Typically we are encouraged to “think outside the box” for solutions to dilemmas and explanations of phenomena, although we are continuously reinforced to stay within our box via habits. These habits are a necessity to efficient and sensible living but act as a double-edged sword forcing us to confine and define ourselves within “the box.”
So what? The box isn’t that bad. It’s got four corners, a nice area, and most things fit into it really well. Well that last part is the problem. “Most things” fit into our boxes fairly well, but what of those that don’t?
I guess we could brush them off, call them irrelevant nonsense and move on. But that seems too easy. Let’s not use the same cop out for obtuse objects that we use to justify our finite box. So then what shall we do? Our box’s limitations have been exposed, and we’ve hopefully agreed not to rely on poor justifications.
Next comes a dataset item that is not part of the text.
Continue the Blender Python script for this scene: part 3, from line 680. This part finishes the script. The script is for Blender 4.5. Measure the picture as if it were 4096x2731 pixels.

Maybe here we should discuss the benefits of dismantling our comfortable box, and in its place institute an ever evolving and expanding geometric figure. This new figure that we strive to adapt will not seek to mold ideas to fit itself but will instead yearn to absorb all things as they are with the consciousness to review everything from all points of view.
For the sake of discussion we will call this figure a heptagon.
The heptagon in comparison to the box is troublesome. It requires more frames of reference, expects new methods to figure out its expansive area, and really doesn’t lend itself well to colloquial sayings. So why are we bothering?
Well, we’re causing ourselves this hassle because it is absolutely necessary. You see the box has been around far too long. Yes, it had its place at one point in time and was reliable, but that point in time has passed, and we have evolved. So, naturally our frame of reference should evolve as well.
As a teacher, I see many shifts occurring in education — most of them focusing on the primary conflict between traditional teacher-centered instruction and the more experimental student-centered pedagogy.
Despite the excitement I feel toward these changes, incorporating social media into the classroom is something that has proved a persistent headache for the new wave instructors (we call ourselves the edupunks).
Any conference or workshop about the best practices in education will have multiple presentations discussing social media. Instructors have been designing group projects and collaborative assignments by utilizing the visually appealing software provided by Facebook, Twitter and even blogs like Tumblr and Posterous.
I have been teaching composition and writing for more than three years, and I can vouch from personal experience that systems like Blackboard and WebCT are a joke compared to in-the-wild open source tools.